The brand started from a collection of ideals but the ideology behind it was a domino effect; 2016 seemed a bad year for us all and for me it was a time when I personally hit rock bottom. I had forgotten all sense of self-love and confidence, due to a number of negative situations happening at the same time, and I had no idea how to bring these key elements back into my life. That’s when I realised I was drawing these naked ladies who “had martinis and loved themselves”. Overtime I started becoming one of these carefree ladies, thus my alter ego was born. The illustrations helped me find my own confidence and self-love, so I wanted to share this. I want to share this path of recovery for others to use. In the future, I want to break into fashion, testing its conventions by not conforming, just as a ‘Martini Lady’ would do.

 

 

  1. How have you found it being such a young, female entrepreneur?
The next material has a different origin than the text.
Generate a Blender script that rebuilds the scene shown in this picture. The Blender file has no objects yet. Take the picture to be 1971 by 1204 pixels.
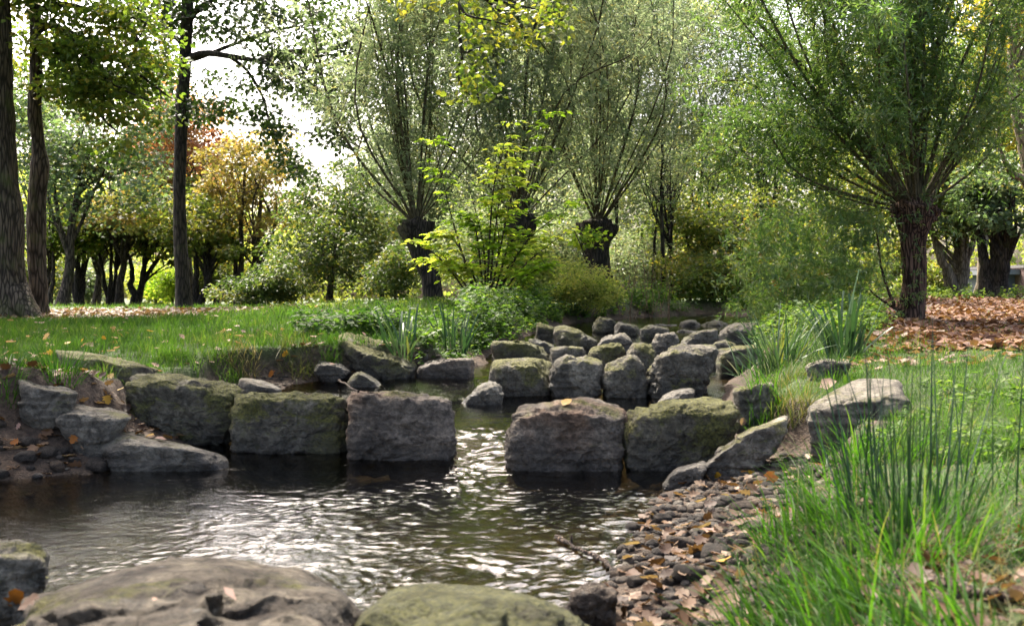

When I decided I wanted to launch JEMIMASARA I was 19. For me I was launching something that meant everything to me: sharing self-love, confidence and empowerment. I think these elements are important no matter what your age and need to be voiced and shared. Working as a young female entrepreneur can be very difficult. Firstly, to get your voice heard but also to push yourself into a heavily male dominated workplace. The good thing about JEMIMASARA is that as soon as you see an illustration or an item of clothing you immediately get an impression from it. It’s a voice in itself, and you either love or hate it. These impressions have enabled me to promote myself, have the ability to listen to advice from other female entrepreneurs and build relationships. These relationships have taught me how to enter the workplace as a young female individual and I hope to continue to strengthen these relationships and form new ones moving forward.